North Korea's leaders maintain that the restart is intended to provide electricity since Washington reneged on a 1994 promise to provide energy sources such as fuel oil.
The Bush administration is discussing options with a number of countries but has not publicly outlined a policy of military or diplomatic action.
South Korea's President-elect, Roh Moo-hyun, favors dialogue to ease tensions with North Korea.
The political twists and turns have captured the interests of many Korean Americans, said Wonmo Dong, who fled North Korea with his family when he was 12 and eventually moved to Seattle. Not only do they read Korean-language newspapers every day, but they read them "from page one to page 50," said Mr. Dong, the Korea program scholar-in-residence at the University of Washington.
Interest among Korean immigrants may be even higher than among some who live in Seoul, just south of the demilitarized zone, which separates the North and South, he said.
"People [there] are so used to this unbelievable continuity of … suspense on the Korean Peninsula," Mr. Dong said, unlike the nearly 47,000 Koreans the 2000 census reported to be living in Washington state.

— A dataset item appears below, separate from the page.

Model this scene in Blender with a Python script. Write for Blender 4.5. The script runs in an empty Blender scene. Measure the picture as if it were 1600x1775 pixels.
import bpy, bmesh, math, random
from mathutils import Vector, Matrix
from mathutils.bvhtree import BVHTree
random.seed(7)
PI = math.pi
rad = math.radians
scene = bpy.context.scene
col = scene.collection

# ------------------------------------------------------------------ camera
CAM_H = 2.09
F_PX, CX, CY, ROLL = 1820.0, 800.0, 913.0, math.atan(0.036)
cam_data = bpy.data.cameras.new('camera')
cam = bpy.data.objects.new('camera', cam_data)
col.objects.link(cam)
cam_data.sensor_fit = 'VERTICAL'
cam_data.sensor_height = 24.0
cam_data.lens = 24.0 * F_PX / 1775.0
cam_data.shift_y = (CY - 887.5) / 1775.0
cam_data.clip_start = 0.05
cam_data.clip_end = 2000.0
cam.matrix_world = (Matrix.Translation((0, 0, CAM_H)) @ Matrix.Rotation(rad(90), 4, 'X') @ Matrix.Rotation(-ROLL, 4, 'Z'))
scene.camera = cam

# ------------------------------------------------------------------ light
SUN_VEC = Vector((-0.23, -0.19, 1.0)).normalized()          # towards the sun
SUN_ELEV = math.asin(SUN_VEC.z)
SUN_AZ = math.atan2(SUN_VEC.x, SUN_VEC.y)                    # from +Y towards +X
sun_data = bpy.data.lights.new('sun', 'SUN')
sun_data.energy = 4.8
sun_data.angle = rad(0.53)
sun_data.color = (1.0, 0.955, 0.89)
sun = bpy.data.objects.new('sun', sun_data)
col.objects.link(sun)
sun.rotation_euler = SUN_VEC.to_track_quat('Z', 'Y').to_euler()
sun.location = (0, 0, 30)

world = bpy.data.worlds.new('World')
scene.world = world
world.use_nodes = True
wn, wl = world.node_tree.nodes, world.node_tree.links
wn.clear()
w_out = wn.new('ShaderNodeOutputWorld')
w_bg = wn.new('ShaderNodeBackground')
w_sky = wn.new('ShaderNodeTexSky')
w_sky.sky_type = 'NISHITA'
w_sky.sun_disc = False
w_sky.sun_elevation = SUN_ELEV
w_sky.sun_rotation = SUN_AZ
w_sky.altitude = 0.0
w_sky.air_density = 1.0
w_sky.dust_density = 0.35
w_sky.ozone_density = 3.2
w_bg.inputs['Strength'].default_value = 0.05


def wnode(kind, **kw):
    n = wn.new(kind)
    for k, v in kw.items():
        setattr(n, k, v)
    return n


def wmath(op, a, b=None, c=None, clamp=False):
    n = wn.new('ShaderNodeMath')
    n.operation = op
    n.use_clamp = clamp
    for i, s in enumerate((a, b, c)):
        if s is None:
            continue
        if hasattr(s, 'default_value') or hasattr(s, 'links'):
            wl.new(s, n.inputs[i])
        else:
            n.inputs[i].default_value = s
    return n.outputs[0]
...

In Los Angeles, in the center of the city's 200,000-member Korean community, many said they believe North Korea isn't serious about building nuclear weapons but is trying to bluff its way into a stronger bargaining position with the West.
"They're just playing," said Hee Lee, 42, who emigrated from South Korea 23 years ago. He suggests that North Korea wants to appear threatening to obtain more international aid. "Babies are hungry, crying, you give 'em more."
Some worry that the bigger threat is how the Bush administration deals with the communist state and whether it ends up antagonizing Pyongyang into action.
"If you want to deal with North Korea diplomatically, you don't say they're part of the axis of evil," said John Kim, president of the New York chapter of the National Association of Korean Americans.
Mr. Kim, a 50-year-old lawyer, emigrated in 1968 and has a brother and other relatives still living in South Korea. "I believe that the current crisis could have been resolved easily if the Bush administration had continued the engagement policy of the previous administration," he said.